New Ways To Live: Future Pittsburgh


Course number 51–487 / 51–887 Imaginaries Lab: New Ways to Live

Focusing on new ways to live and experience the world, now and in the future, we’ll do practical investigative research through design projects using experimental methods in the wild. Learn and develop a variety of tools for conducting innovative forms of research through design, focused on exploring how people think, understand and imagine complex social and technological concepts, and envision futures. By the end of the course students will have worked on an interdisciplinary research project, including with an external partner, drawing on a number of disciplinary domains, and have experience with different kinds of design research and practice, from speculative and critical design to participatory design, as well as developing the skills and experience necessary to innovate with, and deploy, those methods. This course is a complement to Imaginaries Lab: New Ways To Think, but is independent of it, and either or both courses can be taken without overlap (we will be doing different projects, with a different focus).

This project centers on a 7-week ‘research studio’ class (second half of the semester) in which approximately 15 students will create a form of participatory speculative design about the future of work and everyday life in Pittsburgh.

We are going to be exploring questions around how the public imagines (or can imagine) different kinds of futures for the city, the systems of the city, and their own lives, with a time-frame of about 10–15 years from now (e.g. 2030). We’re specifically focusing on the kinds of issues in this recent MIT Tech Review article about the role of automation and how that resolves in relation to other factors in people’s lives, and working with input from CMU’s Metro21 (and other expert organizations) to help situate the projects in a way which is informed by expert opinion.

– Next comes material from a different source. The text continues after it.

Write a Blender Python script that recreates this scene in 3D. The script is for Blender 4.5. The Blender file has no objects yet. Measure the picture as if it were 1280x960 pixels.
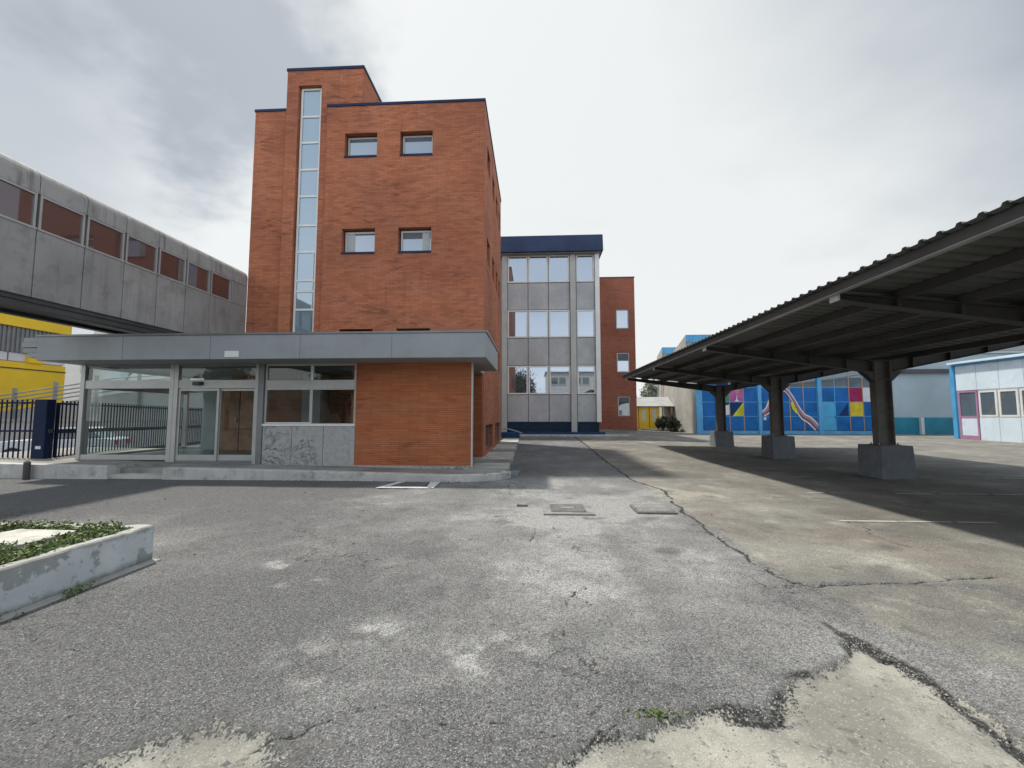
import bpy, bmesh, math, random
import numpy as np
from mathutils import Vector, Matrix
R = math.radians
random.seed(7); rng = np.random.default_rng(7)
sc = bpy.context.scene
C = sc.collection

# ------------------------------------------------------------------ camera
cd = bpy.data.cameras.new("camera"); cam = bpy.data.objects.new("camera", cd); C.objects.link(cam)
cd.sensor_width = 36; cd.lens = 530 / 1280 * 36; cd.clip_start = .05; cd.clip_end = 2000
cam.location = (0, 0, 1.53); cam.rotation_euler = (R(90 + 4.2), 0, R(3.0))
sc.camera = cam
sc.view_settings.view_transform = 'Standard'; sc.view_settings.look = 'None'
sc.view_settings.exposure = 0.45; sc.view_settings.gamma = 1
sc.cycles.max_bounces = 8; sc.cycles.transparent_max_bounces = 16; sc.cycles.caustics_reflective = False

# ------------------------------------------------------------------ sky and sun
SUN = Vector((-.41, .28, 1)).normalized()
w = bpy.data.worlds.new("World"); sc.world = w; w.use_nodes = True
nt = w.node_tree; nt.nodes.clear()
def N(t, **k):
    n = nt.nodes.new(t)
    for a, b in k.items(): setattr(n, a, b)
    return n
def L(a, b): nt.links.new(a, b)
out = N('ShaderNodeOutputWorld'); bg = N('ShaderNodeBackground'); bg.inputs[1].default_value = .1
sky = N('ShaderNodeTexSky', sky_type='NISHITA'); sky.sun_disc = False
sky.sun_elevation = math.asin(SUN.z); sky.sun_rotation = math.atan2(SUN.x, SUN.y)
sky.dust_density = 3; sky.air_density = 1
tc = N('ShaderNodeTexCoord')
def vmath(op, a, b=None):
    n = N('ShaderNodeVectorMath', operation=op); L(a, n.inputs[0])
    if b is not None:
        if isinstance(b, (tuple, Vector)): n.inputs[1].default_value = tuple(b)
        else: L(b, n.inputs[1])
    return n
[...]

Our intended outcome (from a process of public engagement) is a publication (and potentially an exhibition) with speculative (but well-informed) scenes from possible future everyday life and work in Pittsburgh, shot through a more realistic lens of the kinds of small businesses and cultural phenomena that are present here rather than the entirely shiny visions of automation that are sometimes proposed. This could be relevant to many rust-belt cities in the US, and former industrial towns elsewhere too.

There are four specific topics currently identified as possible focuses (e.g. four groups, each focused on one topic):

  • The future of education
  • The future of community
  • The future of transportation
  • The future of small business

These may evolve, but each potentially offers a different set of interesting perspectives. The goal is to carry out a form of participatory futuring which captures what people’s everyday experience might be in each area, rather than a top-down approach. So the visions will necessarily be incomplete: we are looking for informed glimpses, co-constructed with members of the public.